Após a notícia de localização desse documento, o MPF instaurou o Inquérito Civil nº 1.31.000.001656/2015-11, no 1º Ofício da Procuradoria da República no Município de Vilhena (RO), com a finalidade de apurar os fatos conhecidos como Massacre do Paralelo 11. A instauração do procedimento naquela unidade ministerial considera o fato de o povo Cinta Larga habitar, em grande número, as terras indígenas Roosevelt e Parque do Aripuanã, situadas no território jurisdicional desta Subseção Judiciária de Vilhena (RO).
Conclusões do MPF – Nesse procedimento apuratório, o MPF concluiu que são evidentes os danos morais coletivos sofridos pelo Povo Cinta Larga em razão de condutas da União, por meio do SPI – sucedido pela Funai –, em relação ao chamado Massacre do Paralelo 11, em que pessoas contratadas pela empresa Arruda Junqueira e CIA Ltda teriam tirado a vida de inúmeros indígenas com o fim de afastá-los de suas terras para posterior exploração da área.
Para o MPF, os fatos narrados dão ensejo ao reconhecimento de ofensa aos direitos fundamentais dos Povo Cinta Larga, tendo em vista o sentimento geral do grupo quanto às violações causadas.
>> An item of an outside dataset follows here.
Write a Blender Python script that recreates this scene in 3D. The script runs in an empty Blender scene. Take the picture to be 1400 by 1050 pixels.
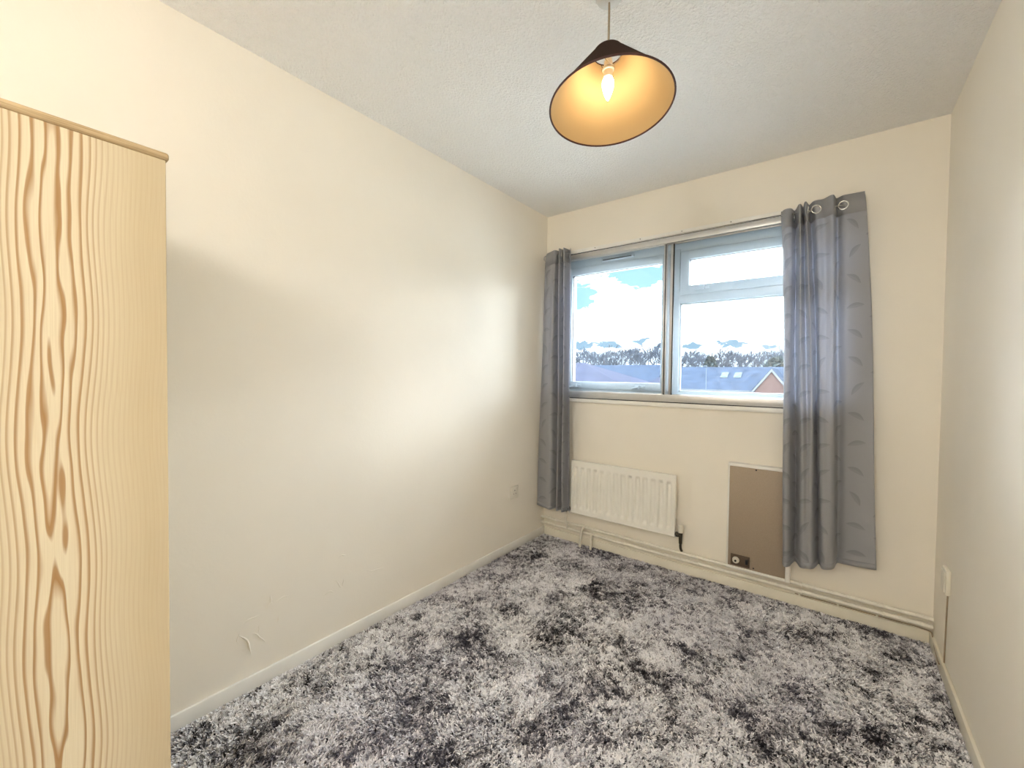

Esses direitos, segundo o MPF, gravitam em torno da dignidade da pessoa humana, amparada pela Declaração Universal dos Direitos Humanos (DUDH), Pacto Internacional dos Direitos Civis e Políticos, de 1966, Pacto de São José da Costa Rica (Convenção Americana de Direitos Humanos) e Declaração das Nações Unidas sobre os Direitos dos Povos Indígenas.
O MPF defende na ação que embora os fatos tenham ocorrido há bastante tempo, é necessária a prestação de contas pelos responsáveis pelos danos causados, como forma de justiça à história e à memória do povo Cinta Larga.